Spring…a season of new life, expectations, and hope.

So many of my posts are reflecting back on my life and thoughts. Easter Sunday was another day I looked forward to as a child. Yes, I understood that we were celebrating and rejoicing in the resurrection of Jesus Christ. But the bigger picture for me at that time was a new Easter dress and decorating eggs. Remember…I was a child, and I thought as a child.

I have happy memories from those Saturday afternoons of dipping eggs. I don’t think we ever missed an Easter-decorating-eggs-day. Little cups of vinegar, the tablets melting into pools of color. The wire holder that was to help scoop the colored eggs. Always difficult for little hands to manage. But little fingers worked well. I think every child in Sunday school the next day had colored fingers!
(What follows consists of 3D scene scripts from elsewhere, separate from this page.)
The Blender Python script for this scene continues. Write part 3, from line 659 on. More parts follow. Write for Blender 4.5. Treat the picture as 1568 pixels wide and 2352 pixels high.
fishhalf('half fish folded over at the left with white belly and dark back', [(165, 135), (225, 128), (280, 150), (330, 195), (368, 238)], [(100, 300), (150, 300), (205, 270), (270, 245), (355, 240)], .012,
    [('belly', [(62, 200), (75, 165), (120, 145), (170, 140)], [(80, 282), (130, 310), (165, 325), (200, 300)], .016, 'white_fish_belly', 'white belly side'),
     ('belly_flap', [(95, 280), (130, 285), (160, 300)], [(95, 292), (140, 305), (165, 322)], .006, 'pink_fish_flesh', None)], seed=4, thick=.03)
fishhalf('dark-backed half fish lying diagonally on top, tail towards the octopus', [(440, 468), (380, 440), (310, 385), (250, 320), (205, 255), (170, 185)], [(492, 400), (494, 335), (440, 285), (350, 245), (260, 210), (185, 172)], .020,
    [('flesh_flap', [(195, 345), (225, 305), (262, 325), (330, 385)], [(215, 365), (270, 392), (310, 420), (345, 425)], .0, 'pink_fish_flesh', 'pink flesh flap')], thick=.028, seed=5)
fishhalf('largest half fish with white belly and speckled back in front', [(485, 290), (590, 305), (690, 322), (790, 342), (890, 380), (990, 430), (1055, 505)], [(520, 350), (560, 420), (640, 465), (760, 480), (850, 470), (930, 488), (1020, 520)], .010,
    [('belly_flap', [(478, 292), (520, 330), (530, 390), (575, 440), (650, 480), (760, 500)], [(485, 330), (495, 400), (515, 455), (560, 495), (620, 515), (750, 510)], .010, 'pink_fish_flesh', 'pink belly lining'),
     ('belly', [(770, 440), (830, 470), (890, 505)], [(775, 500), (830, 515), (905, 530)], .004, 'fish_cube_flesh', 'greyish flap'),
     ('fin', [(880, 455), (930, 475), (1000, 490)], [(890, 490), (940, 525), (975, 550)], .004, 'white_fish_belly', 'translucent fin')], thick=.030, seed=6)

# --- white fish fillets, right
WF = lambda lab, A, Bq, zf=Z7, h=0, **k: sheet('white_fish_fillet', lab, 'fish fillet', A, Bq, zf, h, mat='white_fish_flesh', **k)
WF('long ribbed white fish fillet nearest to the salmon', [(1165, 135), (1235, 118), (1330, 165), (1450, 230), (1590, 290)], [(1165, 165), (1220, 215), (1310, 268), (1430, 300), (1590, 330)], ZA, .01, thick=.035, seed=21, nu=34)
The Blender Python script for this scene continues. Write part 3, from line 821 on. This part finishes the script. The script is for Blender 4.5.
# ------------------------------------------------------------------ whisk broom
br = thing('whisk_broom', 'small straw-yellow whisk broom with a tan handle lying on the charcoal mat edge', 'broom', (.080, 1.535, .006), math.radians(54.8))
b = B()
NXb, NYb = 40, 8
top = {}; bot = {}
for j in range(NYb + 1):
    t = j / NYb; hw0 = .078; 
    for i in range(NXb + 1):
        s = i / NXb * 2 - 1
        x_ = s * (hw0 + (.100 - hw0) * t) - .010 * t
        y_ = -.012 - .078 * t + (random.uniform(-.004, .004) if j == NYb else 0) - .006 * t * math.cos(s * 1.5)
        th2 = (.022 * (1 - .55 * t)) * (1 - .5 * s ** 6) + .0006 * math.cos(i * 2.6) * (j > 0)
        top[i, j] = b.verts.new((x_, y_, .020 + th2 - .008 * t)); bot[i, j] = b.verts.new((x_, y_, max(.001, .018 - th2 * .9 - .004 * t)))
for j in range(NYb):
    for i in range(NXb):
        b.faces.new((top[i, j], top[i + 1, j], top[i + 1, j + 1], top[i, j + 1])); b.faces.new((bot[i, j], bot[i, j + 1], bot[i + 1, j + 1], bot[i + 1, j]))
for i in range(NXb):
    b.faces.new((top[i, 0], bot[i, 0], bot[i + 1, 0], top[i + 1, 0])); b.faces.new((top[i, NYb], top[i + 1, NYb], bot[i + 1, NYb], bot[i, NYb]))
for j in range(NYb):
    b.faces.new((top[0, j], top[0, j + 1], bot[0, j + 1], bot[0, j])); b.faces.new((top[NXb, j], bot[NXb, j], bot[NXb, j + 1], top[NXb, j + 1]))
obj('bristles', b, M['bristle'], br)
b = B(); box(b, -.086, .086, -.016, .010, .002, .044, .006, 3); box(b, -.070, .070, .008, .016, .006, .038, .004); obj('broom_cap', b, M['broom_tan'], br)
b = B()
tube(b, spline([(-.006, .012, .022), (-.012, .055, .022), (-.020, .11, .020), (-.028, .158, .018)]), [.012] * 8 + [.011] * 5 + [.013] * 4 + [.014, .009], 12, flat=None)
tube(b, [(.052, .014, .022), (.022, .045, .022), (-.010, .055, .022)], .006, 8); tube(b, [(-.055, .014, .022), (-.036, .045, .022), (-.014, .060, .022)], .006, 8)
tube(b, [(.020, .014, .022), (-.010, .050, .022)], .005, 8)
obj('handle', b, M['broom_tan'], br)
When the wraps came out in the 1970’s, I was thrilled. We could take our decorating to a whole new level.

My father always hid our Easter baskets first thing on Easter morning. We have pictures of us, proudly displaying our baskets. Our hair a mess from sleeping, mine usually in curlers. Those were the days when everyone bought a new dress for Easter Sunday, and you proudly marched off to church in it. When I was small, the outfit still included a new hat, shoes, white gloves, and a tiny purse. Of course more pictures were taken. And now they are included in photo history. A time when life was more simple, and it seems joy was taken in the little things.

Picture of my brother, Kreston, sister, Jennifer, and me on Easter Sunday, I think 1968?

Our youngest asked if we could decorate eggs this year. She’s 16, and very talented in the drawing, and painting areas. For me now, I don’t want to take the time to decorate something I’m going to crack, peel the shell off and eat. Because now I think like an old woman. No disrespect intended, and there is nothing wrong with decorating eggs. But it would be very special to have some pretty eggs for Easter Sunday.

I hope this post brought back your own special memories. The holidays are a time to reflect on those days…and that is part of making them special. Happy egg-decorating!